De liberalisatie van de huurwoningmarkt stamt uit 1989 en had toen betrekking op een klein deel van de woningmarkt. Bovendien was er toen geen woningtekort. Liberalisatie van huurwoningen was van begin af aan alleen mogelijk bij een nieuwe huurovereenkomst. Een grote mate van contractsvrijheid tussen huurder en verhuurder was mogelijk in een woningmarkt in evenwicht.

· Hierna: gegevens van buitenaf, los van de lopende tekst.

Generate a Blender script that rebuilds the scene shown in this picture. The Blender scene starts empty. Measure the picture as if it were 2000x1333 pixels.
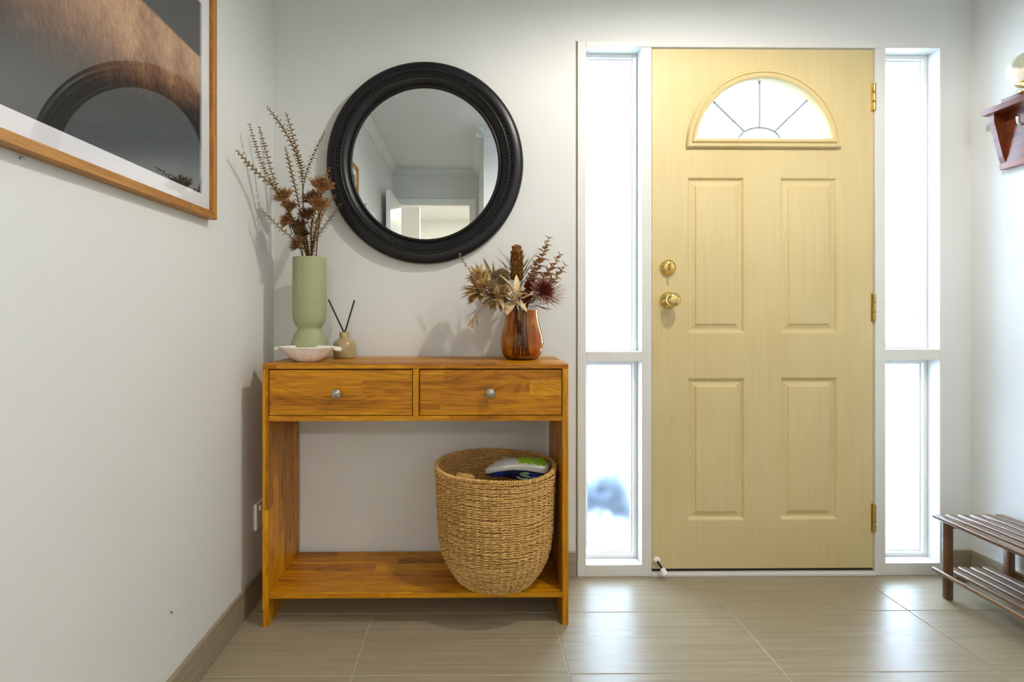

De huidige omstandigheden zijn geheel anders. De afgelopen jaren is het geliberaliseerde segment sterk gegroeid. Bovendien is er nu juist sprake van een groot woningtekort. De paradox is dat door de succesvolle groei van de geliberaliseerde huursector, de maatschappelijke druk om de betreffende huurders beter te beschermen juist toeneemt. Deze omstandigheden gevoegd bij de economische karakteristieken van de huurwoningmarkt rechtvaardigen een zoektocht naar een passende regulering.
Regulering kan leiden tot ongewenste bijwerkingen, zoals minder nieuwbouw en minder doorstroming. De vraag is niet of er sprake zou moeten zijn van regulering, maar op welke wijze de negatieve bijwerkingen van regulering gemitigeerd kunnen worden. Uit ander onderzoek van de OESO blijkt dat in landen met een grote private huursector een faire balans is gerealiseerd tussen de belangen van de huurder en die van de verhuurder. Dat is ook in Nederland nodig voor een succesvolle private huursector.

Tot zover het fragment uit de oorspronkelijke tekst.